Teresa Belew, the former executive assistant to Arkansas Secretary of State Mark Martin, says she quit after being told to delete a sensitive email rather than release it to the Arkansas Times under a Freedom of Information Act (FOIA) request.
The request for emails between Martin and staff members was made by Times editor on March 18, and Belew tendered her resignation April 6. The Times, using FOIA, has obtained her resignation letter and an email sent to Martin’s Chief Deputy Doug Matayo about the incident.
The email reads:
When I started the project, I soon realized that one of the emails addressed to Secretary Martin would be immediately controversial. I immediately reported this to Alice [Stewart, deputy secretary of public affairs]. I was told to delete a certain email (which I did not) I was told that the email would be shredded if it fell into the scope of the FOIA request. That same night I discussed this with AJ [Kelly, deputy secretary of elections, legal and business and commercial services] and was told not to delete anything but also not to worry because the most important thing was to delay the delivery of the FOIA until after budgets were approved.

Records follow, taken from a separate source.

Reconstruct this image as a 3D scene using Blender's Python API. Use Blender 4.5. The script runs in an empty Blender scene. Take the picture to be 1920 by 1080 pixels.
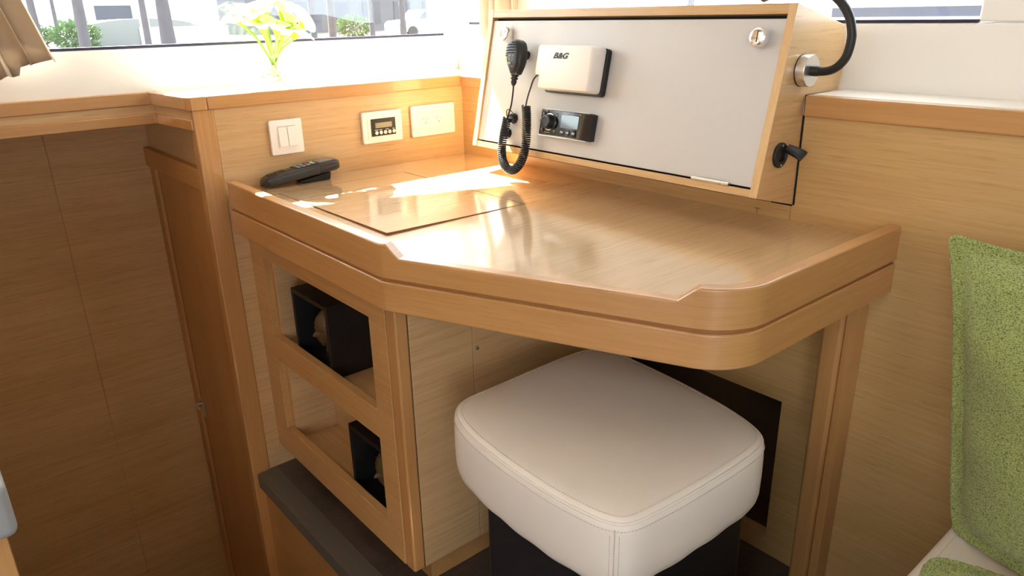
import bpy, bmesh, math, random
from mathutils import Vector, Matrix
random.seed(7)
S = bpy.context.scene
COL = S.collection
V = Vector
PI = math.pi

# ------------------------------------------------------------------ materials
def srgb(r, g, b):
    def f(c):
        c /= 255.0
        return c / 12.92 if c <= .04045 else ((c + .055) / 1.055) ** 2.4
    return (f(r), f(g), f(b), 1.0)

def new_mat(name):
    m = bpy.data.materials.new(name); m.use_nodes = True
    nt = m.node_tree
    b = nt.nodes['Principled BSDF']
    return m, nt, b

def plain(name, col, rough=.5, metal=0.0, spec=.5, coat=0.0, bump=0.0, bscale=400.0, var=0.0, sheen=0.0):
    m, nt, b = new_mat(name)
    b.inputs['Base Color'].default_value = col
    b.inputs['Roughness'].default_value = rough
    b.inputs['Metallic'].default_value = metal
    b.inputs['Specular IOR Level'].default_value = spec
    b.inputs['Coat Weight'].default_value = coat
    b.inputs['Coat Roughness'].default_value = .08
    tc = nt.nodes.new('ShaderNodeTexCoord')
    n = nt.nodes.new('ShaderNodeTexNoise'); n.inputs['Scale'].default_value = bscale; n.inputs['Detail'].default_value = 3
    nt.links.new(tc.outputs['Object'], n.inputs['Vector'])
    if bump:
        bp = nt.nodes.new('ShaderNodeBump'); bp.inputs['Strength'].default_value = bump; bp.inputs['Distance'].default_value = .001
        nt.links.new(n.outputs['Fac'], bp.inputs['Height']); nt.links.new(bp.outputs['Normal'], b.inputs['Normal'])
    if var:
        mx = nt.nodes.new('ShaderNodeMix'); mx.data_type = 'RGBA'
        n2 = nt.nodes.new('ShaderNodeTexNoise'); n2.inputs['Scale'].default_value = bscale * .1; n2.inputs['Detail'].default_value = 4
        nt.links.new(tc.outputs['Object'], n2.inputs['Vector'])
        mx.inputs['A'].default_value = tuple(c * (1 - var) for c in col[:3]) + (1,)
        mx.inputs['B'].default_value = tuple(min(1, c * (1 + var)) for c in col[:3]) + (1,)
        nt.links.new(n2.outputs['Fac'], mx.inputs['Factor']); nt.links.new(mx.outputs['Result'], b.inputs['Base Color'])
    if sheen:
        b.inputs['Sheen Weight'].default_value = sheen
    return m

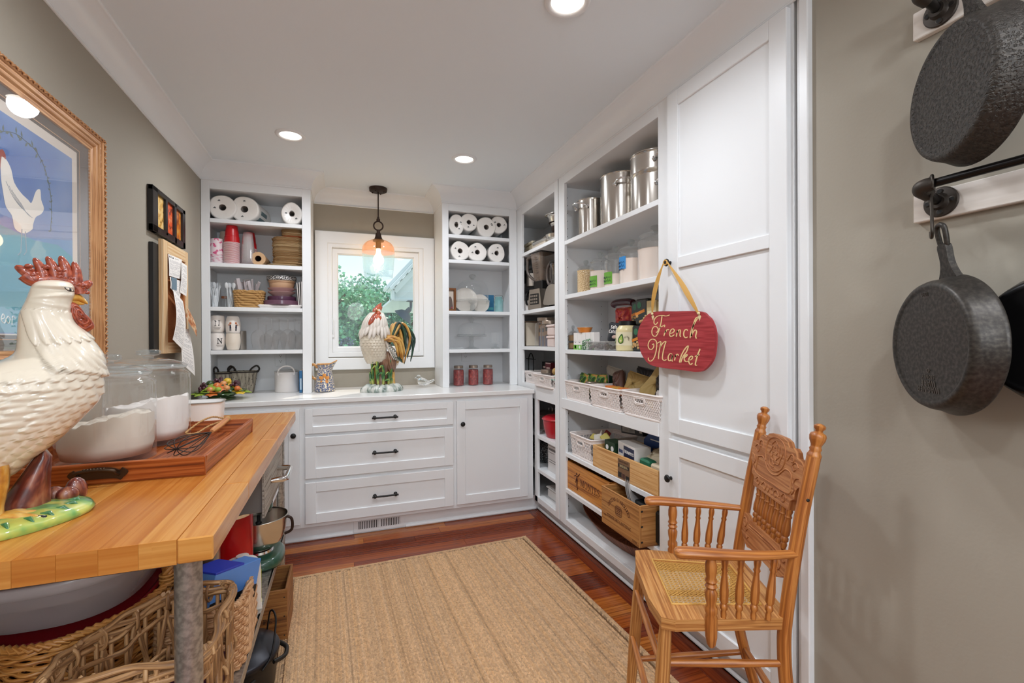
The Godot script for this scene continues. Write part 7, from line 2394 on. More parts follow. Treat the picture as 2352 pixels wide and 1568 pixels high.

Stewart says Belew was never told to delete any emails, though she claims Belew did ask about a calendar update and was told that it fell outside the scope of the Times‘ FOIA request.
“The only things that were not included were calendar updates and not emails,” Stewart tells the Arkansas News. “Her claim that anything inappropriate happened are completely inaccurate, because we followed the FOI law to the letter.”
In a followup blog post, Brantley says that regardless of law, Martin’s office is clearly too secretive:
Forget the rigamarole and legalities (though willfully violating the FOI is a misdemeanor). My experience in the FOI requests and Belew’s resignation letters are clear evidence of a reluctance on the part of the Martin office to share its inner workings with the public in the manner prescribed by law.